My conversations in Bradford challenged me to think afresh about how much time national organisations like Lloyds Bank Foundation, and sector leaders in general, spend looking up to Westminster rather than out to city and town halls up and down the country.
The group of Local Authority leaders I met genuinely understand that the sector can play an important role in preventive services. For example, in Bradford, the Local Authority and CCG have built up a good working relationship with The Cellar Trust – one of our grantees – because they recognise the investment in community-based mental health services is the best way to get round expensive, out of city placements for people with acute mental health needs.
I left recalibrating where the sector should focus our attention. Westminster isn’t going to stop worrying about Brexit anytime soon.

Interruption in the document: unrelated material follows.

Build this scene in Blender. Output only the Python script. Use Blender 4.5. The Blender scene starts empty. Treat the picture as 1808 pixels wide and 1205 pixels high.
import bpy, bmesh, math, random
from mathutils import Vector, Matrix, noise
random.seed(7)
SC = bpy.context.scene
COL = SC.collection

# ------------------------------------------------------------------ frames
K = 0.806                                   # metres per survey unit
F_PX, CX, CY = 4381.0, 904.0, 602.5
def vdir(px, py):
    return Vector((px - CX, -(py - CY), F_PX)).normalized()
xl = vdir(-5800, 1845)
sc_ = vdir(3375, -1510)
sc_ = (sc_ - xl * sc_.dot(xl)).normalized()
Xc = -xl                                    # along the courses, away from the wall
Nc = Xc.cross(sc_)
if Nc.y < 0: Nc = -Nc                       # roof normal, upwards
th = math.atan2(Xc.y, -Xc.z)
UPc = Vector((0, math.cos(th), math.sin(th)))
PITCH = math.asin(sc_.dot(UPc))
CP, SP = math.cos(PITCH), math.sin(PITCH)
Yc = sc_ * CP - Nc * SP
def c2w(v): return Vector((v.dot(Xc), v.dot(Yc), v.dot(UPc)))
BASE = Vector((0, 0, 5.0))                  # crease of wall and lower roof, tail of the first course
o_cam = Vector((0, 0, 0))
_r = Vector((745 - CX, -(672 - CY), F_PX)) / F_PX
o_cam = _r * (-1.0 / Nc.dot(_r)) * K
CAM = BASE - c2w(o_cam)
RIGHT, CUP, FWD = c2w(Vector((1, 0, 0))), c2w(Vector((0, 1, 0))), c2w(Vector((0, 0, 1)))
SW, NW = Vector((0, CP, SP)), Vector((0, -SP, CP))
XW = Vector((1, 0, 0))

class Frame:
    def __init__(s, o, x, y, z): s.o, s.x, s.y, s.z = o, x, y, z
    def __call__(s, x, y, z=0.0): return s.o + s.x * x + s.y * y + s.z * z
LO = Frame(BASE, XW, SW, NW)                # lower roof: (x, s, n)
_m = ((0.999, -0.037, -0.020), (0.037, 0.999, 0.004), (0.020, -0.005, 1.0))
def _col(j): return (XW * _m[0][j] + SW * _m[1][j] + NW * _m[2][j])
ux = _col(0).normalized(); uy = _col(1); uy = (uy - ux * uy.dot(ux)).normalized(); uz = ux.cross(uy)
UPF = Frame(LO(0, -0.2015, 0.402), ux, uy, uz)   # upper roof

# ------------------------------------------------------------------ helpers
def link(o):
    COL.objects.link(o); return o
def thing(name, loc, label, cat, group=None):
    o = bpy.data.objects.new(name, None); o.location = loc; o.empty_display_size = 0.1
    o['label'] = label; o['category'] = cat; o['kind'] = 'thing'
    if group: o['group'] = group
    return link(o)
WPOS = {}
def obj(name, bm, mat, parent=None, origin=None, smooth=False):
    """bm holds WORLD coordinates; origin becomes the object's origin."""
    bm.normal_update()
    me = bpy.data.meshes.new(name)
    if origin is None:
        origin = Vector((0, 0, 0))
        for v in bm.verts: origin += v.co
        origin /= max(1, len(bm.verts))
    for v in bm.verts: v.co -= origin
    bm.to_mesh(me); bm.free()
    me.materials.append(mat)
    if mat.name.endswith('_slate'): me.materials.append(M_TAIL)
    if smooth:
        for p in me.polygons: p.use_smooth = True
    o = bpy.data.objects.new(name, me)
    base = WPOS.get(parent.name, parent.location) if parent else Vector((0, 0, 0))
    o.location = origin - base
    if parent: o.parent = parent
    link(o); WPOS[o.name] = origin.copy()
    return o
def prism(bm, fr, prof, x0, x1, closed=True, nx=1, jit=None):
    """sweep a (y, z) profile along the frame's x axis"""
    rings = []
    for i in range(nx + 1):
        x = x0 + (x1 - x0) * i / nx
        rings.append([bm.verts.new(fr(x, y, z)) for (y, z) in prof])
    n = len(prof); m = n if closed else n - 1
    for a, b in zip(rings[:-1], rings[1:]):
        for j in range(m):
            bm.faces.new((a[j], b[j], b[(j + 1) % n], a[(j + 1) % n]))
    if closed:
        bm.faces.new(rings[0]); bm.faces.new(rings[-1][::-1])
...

Whether we go ‘hard’ or ‘soft’, the UK’s relationship with Europe is going to dominate years of politics, policy and public debate. Meanwhile everything else is side-lined. In major government departments, huge swathes of staff have been moved away from their policy areas to focus solely on Brexit. Yet there are still important national battles to fight – like what happens to the Shared Prosperity Fund that will replace the European Social Fund and The Dormant Assets fund – which between them could make a massive difference if invested in the local economic infrastructure that has been so denuded – as the devastation of our CVS’s shows.
And as our parliamentary Neros fiddle while Rome burns, Bradford, and its like, burn with the injustices Theresa May committed to quench on the steps of Downing Street. Local Authority leaders, along with tens of thousands of local charities, are beating back the flames, or being engulfed. They share common cause in caring deeply about the people and places where they live and work. And unlike Whitehall departments, they are more likely to see services focused on people first, not departmental issue-based constructs. They can’t pause for a very deep long breath whilst Westminster waits to catch one or they’ll suffocate. This is as true for Tory East Sussex where I live, as it is for Labour Bradford.
As a sector we need to stop looking always to Westminster and find ways to unite with like-minded and enlightened local authorities to seek action to address the collateral damage delivered by austerity and the obsession with Europe.
It’s time we ‘looked local’, echoing and amplifying the message from local charities and authorities about what is happening to the poorest people on the ground in parliamentary constituencies across the UK.
As a sector we need to stop looking always to Westminster and find ways to unite with like-minded and enlightened local authorities to seek action to address the collateral damage delivered by austerity and the obsession with Europe.